Fewer than third of MLAs express support for Arlene Foster as First Minister

DUP leader Arlene Foster has come under pressure not to take the post of first minister until the RHI inquiry concludes. Picture by Arthur Allison
Gareth McKeown

SHOULD Arlene Foster be nominated by the DUP as first minister in a restored executive, she would have the express support of less than a third of the MLAs at Stormont.

To date only her own party, which accounts for 28 of the 90 newly-elected assembly members, has rallied behind her.

Sinn Féin said this week it would "unacceptable" for Mrs Foster to be part of an executive while the public inquiry into the botched Renewable Heat Incentive scheme continues.

The Irish News yesterday asked all the other parties represented at Stormont, as well as the sole independent MLA, if they would support the DUP leader as first minister.

Independent unionist Claire Sugden, who agreed to serve as justice minister with the DUP and Sinn Féin in the last executive, said it was matter for Mrs Foster.

However, the East Derry MLA added that she is "now becoming the story".

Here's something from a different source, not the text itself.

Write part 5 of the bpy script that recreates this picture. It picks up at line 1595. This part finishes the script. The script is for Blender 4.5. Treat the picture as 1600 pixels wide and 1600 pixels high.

"It should not be about that, it should be the people of Northern Ireland and how we can move forward and if she is providing a distraction to that then I think there is a leadership decision she has to take," she said

Last month SDLP leader Colum Eastwood said Mrs Foster cannot return to the role of first minister while an RHI inquiry is ongoing.

"Arlene Foster can't just expect to step back into government. She needs to step aside until that public inquiry reports," he said.

Green Party leader Steven Agnew also said yesterday that Arlene Foster should wait until the inquiry ends.

“Arlene Foster should create breathing space for everyone by holding off any return as first minister until after the RHI inquiry has concluded – this was the verdict of the bulk of the people during the election and something that the DUP leader should not ignore."

People for Profit's sole MLA Gerry Carroll said "under no circumstances" should Arlene Foster be re-instated as first minister, even temporarily.

The Alliance Party said it has not asked Mrs Foster to step aside but "suggested that she should in order to allow a clear investigation to take place".

"For Alliance this is not about personalities and preconditions, but policies and practice."

The Ulster Unionist Party said it was "entirely a matter for the DUP as to who it nominates as its choice for first minister", although before Christmas party leader Mike Nesbitt called for Mrs Foster to step down as first minister over her role in the flawed RHI scheme.

The TUV, meanwhile, would not be drawn on the question.

The first and deputy first ministers were previously elected by the assembly on a cross-community vote, but since the 2006 St Andrews Agreement they are nominated by the biggest parties of in each of the largest designations.

Mrs Foster said earlier this week that while Sinn Féin had made the issue of her stepping aside a "red line", her party was "not drawing red lines" in negotiations on restoring devolution.